In theory, the ECB could cap bond prices simply by declaring that it would not tolerate market interest rates for Spain above, say, 7 percent. Any speculator who might want to bet against Spanish debt would confront the risk of big losses if the ECB bought bonds in grand style on the open market to drive down yields, the effective interest rates.

If the threat was credible enough, the bank might not actually have to carry it out.

That, however, is where the task becomes more tangled. For the ECB to be sufficiently intimidating, it would have to violate some existing taboos.

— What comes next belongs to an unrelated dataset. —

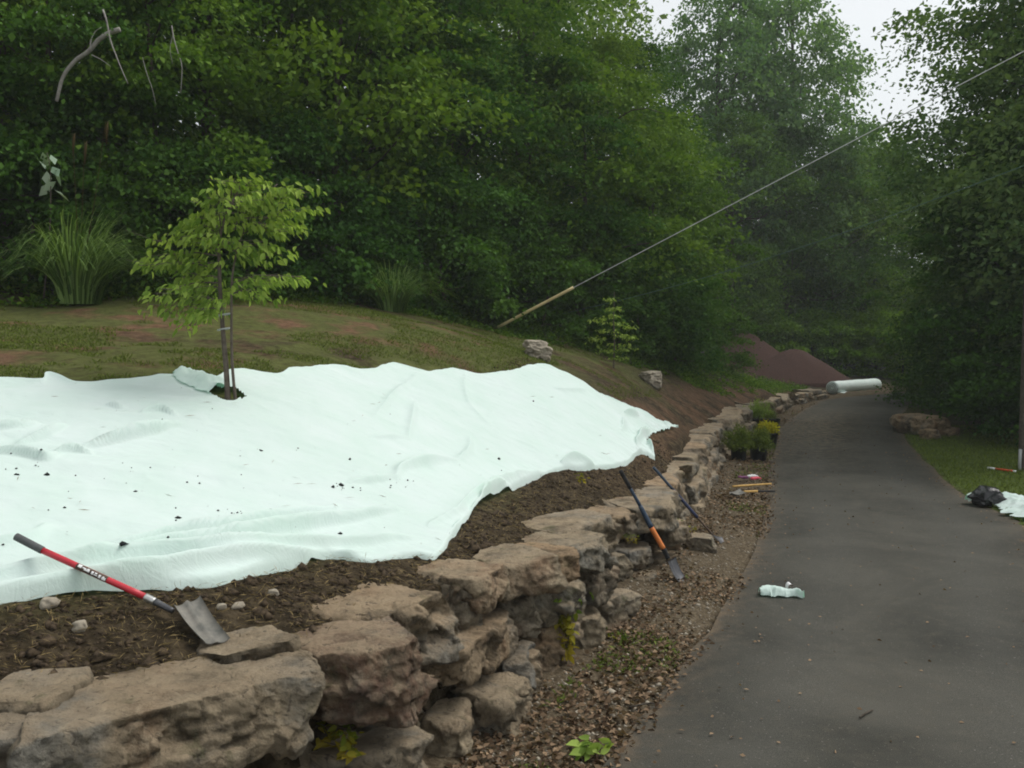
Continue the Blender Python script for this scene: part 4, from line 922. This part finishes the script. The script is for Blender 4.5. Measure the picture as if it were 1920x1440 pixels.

For example, it would have to abandon its practice of offsetting its bond purchases by taking in equal amounts in commercial bank deposits. By absorbing deposits, the bank takes as much cash out of the system as it puts in via bond purchases. By keeping the supply of money in the economy approximately even, it tries to avoid the appearance that it is printing money.

But the bank has struggled some weeks to attract enough interest-earning deposits from commercial banks to cover the bond purchases it has made, valued at $260.7 billion.

The European Central Bank would also probably have to stop treating itself as a privileged creditor, something it did this year during the Greek bailout. By refusing to absorb losses on Greek bonds, as private creditors were forced to, it may have unintentionally raised borrowing costs for other troubled countries. Investors concluded that if any country could not meet its obligations, private creditors would once again bear all the pain.

A decision to accept losses on the bank’s holdings of Greek bonds would be a significant policy shift, though, and raise other difficult questions.